Творчество — это энергия жизни. Но именно творчество.
Творец — Бог. Изобретатель — Сатана. Поэтому зло не всесильно — оно изобретательно — и поэтому его можно подчинить, заставить работать на себя… Подчинить зло — значит заставить его творить. Что это значит уже само по себе, может быть, пресловутый технический “прогресс”? Я бы сказал, что “прогресс”, он провонял смертью… Почему ничего нельзя изобрести, не умертвив что-то живое? Наука — это лаборатория смерти, подсобка для ее разнообразных изобретений. Вот почему искусство свято: оно ничего не утверждало кровью. Да, свято, жертвенно. Когда готовишься к исповеди, нужно прочесть покаянный канон, но можно, по-моему, просто послушать “Реквием” Моцарта — и переживешь все то, что должен пережить, когда приходит покаяние. Но Моцарт не был святым… Святое — в его творении. Святость искусства — это жертвенность. В общем, это жертва. Самый роковой вопрос человеческого бытия: все оно стоит прочно на жертве человека… Все, что дается, пусть это будет даже талант, требует жертвы, но приносит ее сам человек. И что взыскует с человека этот долг, откуда страх наказания и вера, что искупление спасительно? Сама жизнь человеческая, здесь и сейчас, представляется мне искупительной жертвой. И мы расстанемся со всем, что любили, кого любили, кто любил нас, и все э т о, весь этот мир останется — а нас уже не будет, чтобы родились, пришли и жили вместо нас другие, но с чувством той же вины, как будто за само свое рождение, которое потребует жертв. Может быть, жертвоприношение — это даже не связь, но роковое соединение двух этих миров — живых и мертвых.
Своей жертвой искусство доказывает, что мир духовен и един.

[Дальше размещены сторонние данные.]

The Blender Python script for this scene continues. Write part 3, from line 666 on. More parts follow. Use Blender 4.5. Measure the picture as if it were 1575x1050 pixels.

Бессмертны ли его творения?
Этот вопрос, по-моему, не требует ответа.
Бессмертна человеческая душа.
Бессмертие — это оставленная ей, душе, способность чувствовать и помнить. В общем, бессмертие тогда уж — это суть искусства.
Стоит хоть на минуту закрыть глаза — и прислушаться…
Это мы.
Кто, как ангелы, видят невидимое и как люди чувствуют чужую боль.